Only the lines from the one containing "Write part 3" down to the one containing "build('drawer_handle', tr(dh, toyT), DW, DR)" should be printed, exactly as they stand, ends included.

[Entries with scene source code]
----

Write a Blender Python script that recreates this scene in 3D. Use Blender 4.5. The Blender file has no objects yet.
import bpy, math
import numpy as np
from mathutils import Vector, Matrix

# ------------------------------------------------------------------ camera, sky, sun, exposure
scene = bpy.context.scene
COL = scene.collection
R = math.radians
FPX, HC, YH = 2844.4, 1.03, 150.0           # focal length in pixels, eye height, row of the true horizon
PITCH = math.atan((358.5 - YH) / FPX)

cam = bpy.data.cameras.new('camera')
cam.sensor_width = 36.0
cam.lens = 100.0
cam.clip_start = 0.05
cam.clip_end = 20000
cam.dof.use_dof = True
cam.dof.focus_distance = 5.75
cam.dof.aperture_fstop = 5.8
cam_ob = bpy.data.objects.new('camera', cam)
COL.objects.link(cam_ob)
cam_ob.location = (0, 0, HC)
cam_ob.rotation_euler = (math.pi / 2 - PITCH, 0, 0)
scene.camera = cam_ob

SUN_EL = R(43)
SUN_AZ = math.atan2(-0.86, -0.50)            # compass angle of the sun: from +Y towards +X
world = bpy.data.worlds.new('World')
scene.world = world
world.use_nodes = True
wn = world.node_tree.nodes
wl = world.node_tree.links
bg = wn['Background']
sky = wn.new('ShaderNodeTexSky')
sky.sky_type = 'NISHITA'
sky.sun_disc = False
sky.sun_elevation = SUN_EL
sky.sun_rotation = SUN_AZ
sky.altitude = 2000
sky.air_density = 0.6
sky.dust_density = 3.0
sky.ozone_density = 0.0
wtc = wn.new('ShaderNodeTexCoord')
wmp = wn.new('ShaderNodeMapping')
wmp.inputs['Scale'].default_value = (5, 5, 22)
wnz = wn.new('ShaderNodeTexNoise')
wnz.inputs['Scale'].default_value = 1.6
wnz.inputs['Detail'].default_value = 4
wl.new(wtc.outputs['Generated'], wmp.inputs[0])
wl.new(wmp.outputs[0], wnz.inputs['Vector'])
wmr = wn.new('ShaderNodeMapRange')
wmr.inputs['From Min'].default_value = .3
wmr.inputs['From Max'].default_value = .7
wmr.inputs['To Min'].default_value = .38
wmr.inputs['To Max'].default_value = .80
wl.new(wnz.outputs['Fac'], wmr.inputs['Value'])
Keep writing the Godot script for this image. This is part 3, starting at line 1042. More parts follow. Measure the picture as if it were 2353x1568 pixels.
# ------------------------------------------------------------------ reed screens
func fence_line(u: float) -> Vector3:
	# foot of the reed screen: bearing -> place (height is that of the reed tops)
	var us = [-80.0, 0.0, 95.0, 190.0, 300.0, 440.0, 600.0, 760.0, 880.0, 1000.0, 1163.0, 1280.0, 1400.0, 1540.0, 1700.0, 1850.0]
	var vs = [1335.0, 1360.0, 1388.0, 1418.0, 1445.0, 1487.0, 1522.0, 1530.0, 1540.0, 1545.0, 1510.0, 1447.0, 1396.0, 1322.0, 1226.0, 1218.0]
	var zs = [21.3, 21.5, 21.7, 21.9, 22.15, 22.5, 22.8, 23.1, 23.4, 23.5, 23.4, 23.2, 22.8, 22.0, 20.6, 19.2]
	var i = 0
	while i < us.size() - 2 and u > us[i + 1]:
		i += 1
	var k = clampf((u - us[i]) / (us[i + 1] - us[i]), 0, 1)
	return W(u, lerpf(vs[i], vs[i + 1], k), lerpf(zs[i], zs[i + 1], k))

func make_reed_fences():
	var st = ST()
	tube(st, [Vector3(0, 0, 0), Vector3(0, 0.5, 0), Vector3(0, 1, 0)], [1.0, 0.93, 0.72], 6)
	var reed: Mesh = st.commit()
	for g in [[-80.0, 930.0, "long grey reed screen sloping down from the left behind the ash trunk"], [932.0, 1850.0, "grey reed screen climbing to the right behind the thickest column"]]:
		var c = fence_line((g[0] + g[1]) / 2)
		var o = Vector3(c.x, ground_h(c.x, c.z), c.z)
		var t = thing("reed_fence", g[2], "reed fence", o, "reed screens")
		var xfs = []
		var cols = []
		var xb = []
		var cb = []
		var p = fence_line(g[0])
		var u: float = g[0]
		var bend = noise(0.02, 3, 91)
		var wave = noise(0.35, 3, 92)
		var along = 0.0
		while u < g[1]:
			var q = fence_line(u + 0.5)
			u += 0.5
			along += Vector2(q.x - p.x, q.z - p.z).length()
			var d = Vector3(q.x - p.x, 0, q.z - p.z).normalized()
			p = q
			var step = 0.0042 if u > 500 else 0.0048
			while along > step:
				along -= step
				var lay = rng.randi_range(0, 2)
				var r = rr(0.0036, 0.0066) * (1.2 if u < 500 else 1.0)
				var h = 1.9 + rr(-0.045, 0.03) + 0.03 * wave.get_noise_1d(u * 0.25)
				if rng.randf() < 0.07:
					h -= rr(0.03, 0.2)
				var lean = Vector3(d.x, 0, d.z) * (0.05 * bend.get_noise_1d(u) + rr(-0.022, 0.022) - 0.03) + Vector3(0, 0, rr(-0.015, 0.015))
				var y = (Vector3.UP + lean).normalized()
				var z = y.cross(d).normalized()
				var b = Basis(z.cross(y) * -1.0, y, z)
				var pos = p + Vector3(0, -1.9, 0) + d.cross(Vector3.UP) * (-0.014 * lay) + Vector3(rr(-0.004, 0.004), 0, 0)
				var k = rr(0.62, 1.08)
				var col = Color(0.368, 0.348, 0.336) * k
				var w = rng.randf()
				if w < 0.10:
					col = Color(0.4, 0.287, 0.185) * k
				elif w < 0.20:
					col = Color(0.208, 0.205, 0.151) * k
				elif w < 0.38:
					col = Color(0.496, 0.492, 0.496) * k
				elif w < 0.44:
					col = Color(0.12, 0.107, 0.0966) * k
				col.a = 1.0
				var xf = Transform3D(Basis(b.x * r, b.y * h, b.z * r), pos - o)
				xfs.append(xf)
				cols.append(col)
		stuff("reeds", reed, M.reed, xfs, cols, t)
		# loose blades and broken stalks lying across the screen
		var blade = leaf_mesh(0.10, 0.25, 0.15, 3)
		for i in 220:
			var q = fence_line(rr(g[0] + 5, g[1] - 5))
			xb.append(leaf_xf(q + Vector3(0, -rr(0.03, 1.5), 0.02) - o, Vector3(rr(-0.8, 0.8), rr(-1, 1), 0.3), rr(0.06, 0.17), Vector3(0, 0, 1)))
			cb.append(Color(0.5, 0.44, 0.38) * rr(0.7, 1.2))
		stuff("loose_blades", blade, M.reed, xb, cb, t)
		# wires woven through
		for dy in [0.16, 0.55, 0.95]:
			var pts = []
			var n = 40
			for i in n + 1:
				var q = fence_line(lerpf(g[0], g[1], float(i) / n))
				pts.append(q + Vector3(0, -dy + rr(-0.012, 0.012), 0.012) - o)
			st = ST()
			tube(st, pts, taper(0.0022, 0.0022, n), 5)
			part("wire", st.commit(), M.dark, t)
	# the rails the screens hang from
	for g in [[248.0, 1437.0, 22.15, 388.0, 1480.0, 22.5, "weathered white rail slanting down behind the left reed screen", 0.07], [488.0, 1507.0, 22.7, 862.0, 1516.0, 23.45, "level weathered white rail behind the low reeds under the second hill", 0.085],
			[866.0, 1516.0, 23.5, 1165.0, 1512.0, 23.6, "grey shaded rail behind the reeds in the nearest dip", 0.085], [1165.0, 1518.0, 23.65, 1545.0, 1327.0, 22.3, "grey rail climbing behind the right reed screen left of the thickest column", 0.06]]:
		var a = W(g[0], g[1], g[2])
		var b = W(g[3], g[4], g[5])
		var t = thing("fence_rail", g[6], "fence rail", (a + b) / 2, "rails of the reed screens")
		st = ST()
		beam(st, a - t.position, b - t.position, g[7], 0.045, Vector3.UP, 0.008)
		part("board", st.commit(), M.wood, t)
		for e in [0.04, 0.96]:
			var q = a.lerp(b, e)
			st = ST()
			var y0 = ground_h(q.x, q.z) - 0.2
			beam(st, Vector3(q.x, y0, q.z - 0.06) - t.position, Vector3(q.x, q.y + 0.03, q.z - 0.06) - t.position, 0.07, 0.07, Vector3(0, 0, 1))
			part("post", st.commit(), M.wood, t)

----

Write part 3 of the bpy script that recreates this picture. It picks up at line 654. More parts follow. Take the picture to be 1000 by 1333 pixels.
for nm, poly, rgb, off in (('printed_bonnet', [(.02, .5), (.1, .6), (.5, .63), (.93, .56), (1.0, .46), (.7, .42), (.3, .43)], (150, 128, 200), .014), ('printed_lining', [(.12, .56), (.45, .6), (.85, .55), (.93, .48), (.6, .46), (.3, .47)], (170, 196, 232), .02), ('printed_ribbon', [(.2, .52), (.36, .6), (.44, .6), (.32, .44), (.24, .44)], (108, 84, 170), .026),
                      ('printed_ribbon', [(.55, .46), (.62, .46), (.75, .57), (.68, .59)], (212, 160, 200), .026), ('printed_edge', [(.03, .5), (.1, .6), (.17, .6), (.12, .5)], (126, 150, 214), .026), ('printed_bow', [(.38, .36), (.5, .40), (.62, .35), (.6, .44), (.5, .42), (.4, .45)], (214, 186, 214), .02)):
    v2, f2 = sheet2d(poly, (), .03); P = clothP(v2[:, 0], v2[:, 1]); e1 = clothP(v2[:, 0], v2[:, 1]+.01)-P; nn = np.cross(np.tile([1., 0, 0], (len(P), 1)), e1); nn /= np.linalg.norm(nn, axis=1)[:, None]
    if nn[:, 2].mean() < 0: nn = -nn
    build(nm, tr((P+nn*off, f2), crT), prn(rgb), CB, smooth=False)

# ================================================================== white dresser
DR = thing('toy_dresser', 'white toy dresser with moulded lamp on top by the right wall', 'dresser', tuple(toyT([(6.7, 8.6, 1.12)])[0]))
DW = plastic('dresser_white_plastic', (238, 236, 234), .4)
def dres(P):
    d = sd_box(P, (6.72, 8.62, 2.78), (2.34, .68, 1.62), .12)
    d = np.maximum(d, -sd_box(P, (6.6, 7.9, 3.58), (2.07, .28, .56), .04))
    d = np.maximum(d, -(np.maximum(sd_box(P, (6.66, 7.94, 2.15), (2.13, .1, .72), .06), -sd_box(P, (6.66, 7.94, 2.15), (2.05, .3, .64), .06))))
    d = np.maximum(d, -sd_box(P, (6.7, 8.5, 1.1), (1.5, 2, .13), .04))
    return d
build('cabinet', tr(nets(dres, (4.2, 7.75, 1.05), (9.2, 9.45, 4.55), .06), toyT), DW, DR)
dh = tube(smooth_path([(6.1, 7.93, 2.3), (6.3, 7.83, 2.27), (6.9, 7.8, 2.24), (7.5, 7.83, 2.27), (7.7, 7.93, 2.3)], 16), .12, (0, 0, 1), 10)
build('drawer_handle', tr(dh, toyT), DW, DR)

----

**SOLUTION BELOW**:
Write part 3 of the bpy script that recreates this picture. It picks up at line 654. More parts follow. Take the picture to be 1000 by 1333 pixels.
for nm, poly, rgb, off in (('printed_bonnet', [(.02, .5), (.1, .6), (.5, .63), (.93, .56), (1.0, .46), (.7, .42), (.3, .43)], (150, 128, 200), .014), ('printed_lining', [(.12, .56), (.45, .6), (.85, .55), (.93, .48), (.6, .46), (.3, .47)], (170, 196, 232), .02), ('printed_ribbon', [(.2, .52), (.36, .6), (.44, .6), (.32, .44), (.24, .44)], (108, 84, 170), .026),
                      ('printed_ribbon', [(.55, .46), (.62, .46), (.75, .57), (.68, .59)], (212, 160, 200), .026), ('printed_edge', [(.03, .5), (.1, .6), (.17, .6), (.12, .5)], (126, 150, 214), .026), ('printed_bow', [(.38, .36), (.5, .40), (.62, .35), (.6, .44), (.5, .42), (.4, .45)], (214, 186, 214), .02)):
    v2, f2 = sheet2d(poly, (), .03); P = clothP(v2[:, 0], v2[:, 1]); e1 = clothP(v2[:, 0], v2[:, 1]+.01)-P; nn = np.cross(np.tile([1., 0, 0], (len(P), 1)), e1); nn /= np.linalg.norm(nn, axis=1)[:, None]
    if nn[:, 2].mean() < 0: nn = -nn
    build(nm, tr((P+nn*off, f2), crT), prn(rgb), CB, smooth=False)

# ================================================================== white dresser
DR = thing('toy_dresser', 'white toy dresser with moulded lamp on top by the right wall', 'dresser', tuple(toyT([(6.7, 8.6, 1.12)])[0]))
DW = plastic('dresser_white_plastic', (238, 236, 234), .4)
def dres(P):
    d = sd_box(P, (6.72, 8.62, 2.78), (2.34, .68, 1.62), .12)
    d = np.maximum(d, -sd_box(P, (6.6, 7.9, 3.58), (2.07, .28, .56), .04))
    d = np.maximum(d, -(np.maximum(sd_box(P, (6.66, 7.94, 2.15), (2.13, .1, .72), .06), -sd_box(P, (6.66, 7.94, 2.15), (2.05, .3, .64), .06))))
    d = np.maximum(d, -sd_box(P, (6.7, 8.5, 1.1), (1.5, 2, .13), .04))
    return d
build('cabinet', tr(nets(dres, (4.2, 7.75, 1.05), (9.2, 9.45, 4.55), .06), toyT), DW, DR)
dh = tube(smooth_path([(6.1, 7.93, 2.3), (6.3, 7.83, 2.27), (6.9, 7.8, 2.24), (7.5, 7.83, 2.27), (7.7, 7.93, 2.3)], 16), .12, (0, 0, 1), 10)
build('drawer_handle', tr(dh, toyT), DW, DR)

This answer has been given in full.